Half of the UKIP vote, based on its geographical distribution, must be Old Labour or, especially in the West Country, Old Liberal rather than Old Tory. The No2EU – Yes To Democracy list at the 2009 European Elections in London included Peter Shore’s erstwhile agent, and in the North West included the immediate past Leader of the Liberal Party.

Do I need to go on?

Attlee denounced the referendum as “a device of demagogues and dictators”, a view echoed word-for-word by Thatcher as Prime Minister; it is Pythonesque that ostensible defenders of British parliamentary sovereignty and democracy demand the adoption of this foreign and deeply flawed device, rather than that parliamentarians who would not simply say No to any erosion be replaced with parliamentarians who would.

Edward McLaughlin

October 28th, 2010 8:47pm Report this comment

I did hear a Labour voice here didn't I, saying '...we need to make the case for financial stringency...'?

Surely one of the most tragic consequences of the demise of the British high street, is that somewhere in this land, there is a boarded up sweetie shop. in which, in a right world, this man could have spent his days, giving advice to school children on the various merits of the delights on his penny tray.

Tarka the Rotter

October 28th, 2010 10:22pm Report this comment

Labour hypocrisy?

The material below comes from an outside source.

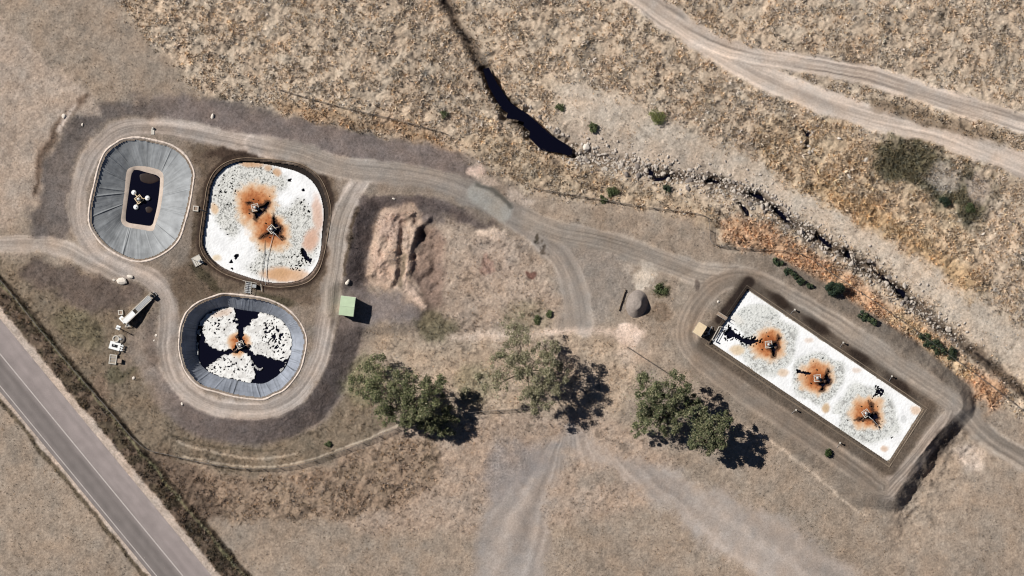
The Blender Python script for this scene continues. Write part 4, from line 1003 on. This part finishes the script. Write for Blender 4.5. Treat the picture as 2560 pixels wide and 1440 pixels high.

I'm shocked...shocked (hat tip to Louis Renaud, Casablanca)

Tarka the Rotter

October 28th, 2010 10:29pm Report this comment

@David Lindsay

Why is a referendum a 'deeply flawed and foreign device' ? OK I know a bit of history and how they have been rigged to bring people like Louis Napoleon and so on to power, but shouldn't we be seeking ways to consult people on key constitutional issues? Do you really believe elected representatives, who follow their own agenda and are swayed by personal ambitions and greed, can make decisions for the rest of the population? Are we subjects or free citizens? Or cannon fodder?